Big Day Out
A fantastic weekend, which started on Thursday with Big Day Out. (Actually, that’s a lie, it started Wednesday night with a barbeque next door). The 5 day holiday effect was somewhat spoilt by the fact that I had to work Friday, but hey, beggars can’t afford to take extra days off work.
So…headed off to BDO on Thursday with Andy, Laura and Laura’s friend Pete, who’d been working at the festival (painting scenery). Arriving at the huge queue outside Sydney Olympic Park reminded me both that I love festivals and of how annoying they are – grr, endless queuing. Security was extremely tight – you emerged from the station to a crowd of police and a pack of sniffer dogs, and all bags were searched. As my friends and I were (maturely) sneaking in our own alcohol (look – we’re really broke, ok?!) this added an element of danger to the proceedings, but we got through the bag search with no problems at all.

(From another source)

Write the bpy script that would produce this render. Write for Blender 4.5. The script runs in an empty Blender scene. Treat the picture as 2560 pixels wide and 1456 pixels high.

It was an excellent day, but the Olympic park was a strange venue for a festival: rather than the usual field with stages/tents/stalls dotted around, the main stage was inside the actual arena, which was lame: there was no grass to sit on and it felt weirdly like a stadium gig. There was way too much concrete and security was really ridiculously tight: it was no-moshing, no-crowd-surfing, no-circle dancing, no-chucking bottles around or fun of any kind, and there was an additional security barrier that you had to queue to get through in order to approach the area up close to the stage. So irritating! I queued for about 40 minutes in the hope of getting up front for Franz Ferdinand, and in the end had to accept that it was futile and resign myself to standing further back. Obviously it is concerning when there are accidents at gigs, but they’d really gone over the top.
Anyway, I was happy to discover that the smaller stages were in a park area and had a much more natural festival feel, so spent a lot of time there – watching Sleater-Kinney (cool), The Magic Numbers (ok, but they’re both just SO ANNOYING to watch!) and The Go-Team, who I hadn’t heard of, to the astonishment of this Australian guy (“But – they’re English!”) Then there was a lot of sitting in the sun soaking up the atmosphere (and the smuggled-in drinks). I got so sunburnt. I was wearing elbow-length fishnet gloves (er, as you do) and when I took them off I was sunburnt in fishnet pattern, tiny diamonds, like fish scales. It looked quite cool, but that faded by the next day, unlike my horrible neck and back-burn.
Festivals are always more memorable for what you miss (i.e. Leeds Festival 2003, sitting on the grass way back talking whilst Beck was playing – “It’s Beck-tacular!”) and I think we did pretty well this time, sitting about in the sun whilst Kings of Leon, The Mars Volta, AND the White Stripes played. We were back in the main arena for The Living End, Franz Ferdinand and Iggy Pop in between, all of which were wicked, and I did manage to leave Mary Morris a White Stripes voicemail message which she apparently didn’t recognise AT ALL. How ungrateful.
We then got lost/distracted and failed to locate 2 Many DJs, which was a shame. We did find some crazy electronica which involved people in masks playing toy instruments, including a FisherPrice guitar, so that was…entertaining.
Getting up for work on Friday was HORRIBLE, and I was most upset that NOT ONE SINGLE PERSON asked me how my Australia Day was or what I’d done. Grrr. The weekend was totally awesome, however. Rachel and I had a charmingly civilised day together on Saturday – lunch at an outdoor food market in the park (it’s part of the Chinese New Year celebrations) which was yum, then Memoirs of a Geisha, which I really enjoyed – I’ve read the book, but a lot of it’s just so culturally alien that I couldn’t visualise it properly – followed by a glass of wine. Then I headed home to find my housemates getting ready for a night out, so of course I joined them. Loving my French housemates at the moment: they’d been swimming in the sea, and when we asked him about it Ludovic replied “It was ok but there was too much salad.” Took a while to figure out that he was complaining about the seaweed in the water.
We hit the Kings Cross Hotel, which was great – we met the tallest guy in the world, 6’11”!! He had to bend down to talk to ME!! – until Ludo got kicked out for being too drunk. (They’re so strict about that here – it’s basically illegal to be drunk in a pub/club, which strikes me as not a little ridiculous). We tried to convince the bouncers that he came from a different culture and they were discriminating: “It’s a cultural thing, he’s French, they drink all the time over there.” Amusingly, instead of telling us to F*** off, the bouncer replied in all seriousness “I understand that it’s their culture. However, I still can’t let him back in.” Haha.
The night continued with drinks and pool games in Newtown, where some guy directed us to a pub that stayed open til 6:30am. At about 6, Laura and I had hit the wall so we walked into the beautiful bright dawn to walk home, only to get hopelessly lost and take an hour to get home! We arrived back to find the others there before us, having got a lift from a “very nice man”. Hmm…
Anyway, back at work now and it’s all about never going out again and saving money for Tasmania and other travel plans.